Tableaux Tuileries (3)
Visages en vitrines: rue de Passy, les verrières des cafés se sont emplies de vieilles dames, qui dans le plein soleil de midi papotent en tailleur chic & rides profondes. Atteints de jeunisme aiguë, les deux flâneurs que nous sommes ne jetons qu’un coup d ‘oeil à la rugueuse géographie de ces visages anciens, avant de continuer plus loin, à la recherche de tables moins intimidantes. Sans concertation nécessaire, nous freinons dés l’aperçu d’un gentil minois, la bouille ronde & les grands yeux bruns d’une très jeune fille. Mon compagnon en esthéte gourmand choisit sa place afin d’admirer à son aise cette Katie Holmes parisienne. Tandis qu’en éternel éphébophile je me contente fort bien, à mon habitude, du spectacle de sa propre jeunesse. Nous sommes dans le règne du regard: tableaux, avenues ou jeunes gens, quelle différence? Tout est dans le plaisir des yeux, dans la sensualité d’une admiration.
Métropolitain: la toute belle Roxane, notre hôtesse pour ce séjour, a le bon goût d’habiter à Saint Mandé, tout à côté d’une station de la ligne 1. Nous ferons donc de cette ligne l’épine dorsale de nos expéditions, qui d’un expo à une autre trouveront leur épicentre au Jardin des Tuileries.
Différence: alors que nous foulions du pied l’épais tapis de feuilles mortes des Tuileries, Olivier me fit toucher du doigt ce que depuis longtemps je ne savais définir comme substance-même des deux métropoles comparées, Londres & Paris. Il paraît que c’est d’une distinction kantienne qu’il s’agit: entre le beau & le sublime. Tandis qu’à Londres, notre préférée, les émotions sont de l’ordre de l’esthétique, du subtil & de l’étrange — donc: du beau —, Paris s’avère tout le temps mégalomane, elle nous submerge, tout y est en immensité, à l’image de la rectitude du Jardin des Tuileries & de l’espace démesuré du Louvre — le sublime.
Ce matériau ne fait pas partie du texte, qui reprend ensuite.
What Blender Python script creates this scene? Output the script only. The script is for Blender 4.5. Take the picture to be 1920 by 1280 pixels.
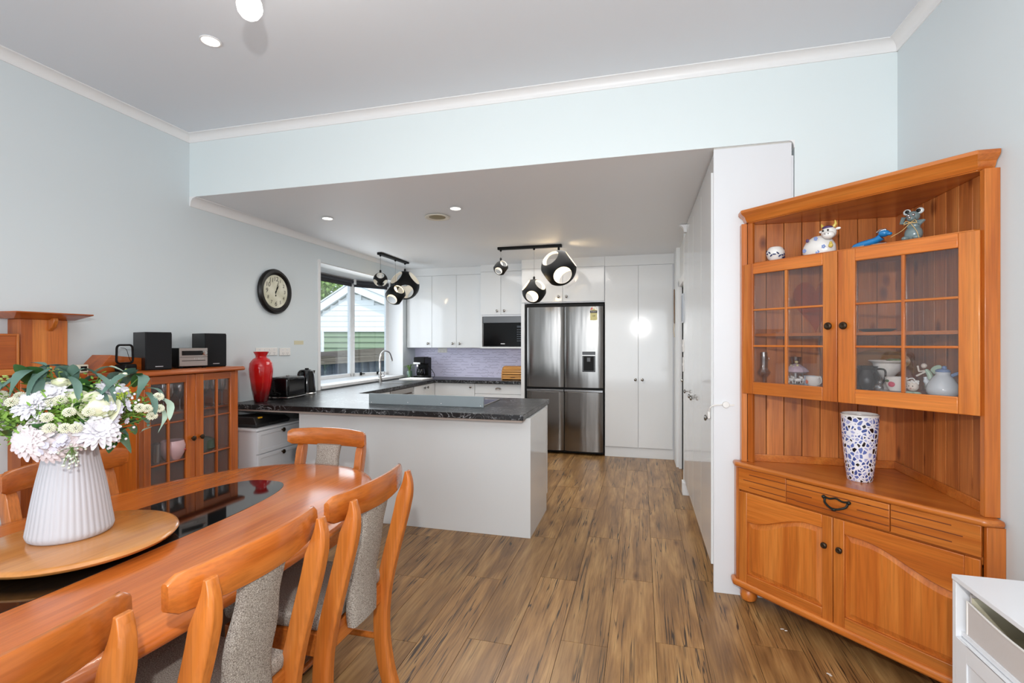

Il semblerait qu’à chaque extrémité d’une avenue, Paris doive ériger un monument. Qu’à chaque dégagement des rues, une grandiose perspective doive se présenter. Qu’à chaque bâtiment officiel, chaque administration, doive être dévolue un palais. Si à Londres tout demeure à taille humaine, l’esthétique parisienne est celle du grandiose, cette ville nous dépasse. L’Histoire à Paris se déroule en grandes pompes & en boulevard rectilignes, alors qu’à Londres elle se faufile, s’entasse & s’explore.
Les deux ont leur charme, mais aussi prétentieux que je sois, je trouve mieux ma place à Londres: dans les beaux quartiers de Paris, tout me dit que je suis un intrus sans le sou. Un passager clandestin au pays du sublime, tandis que le beau me semble naturel.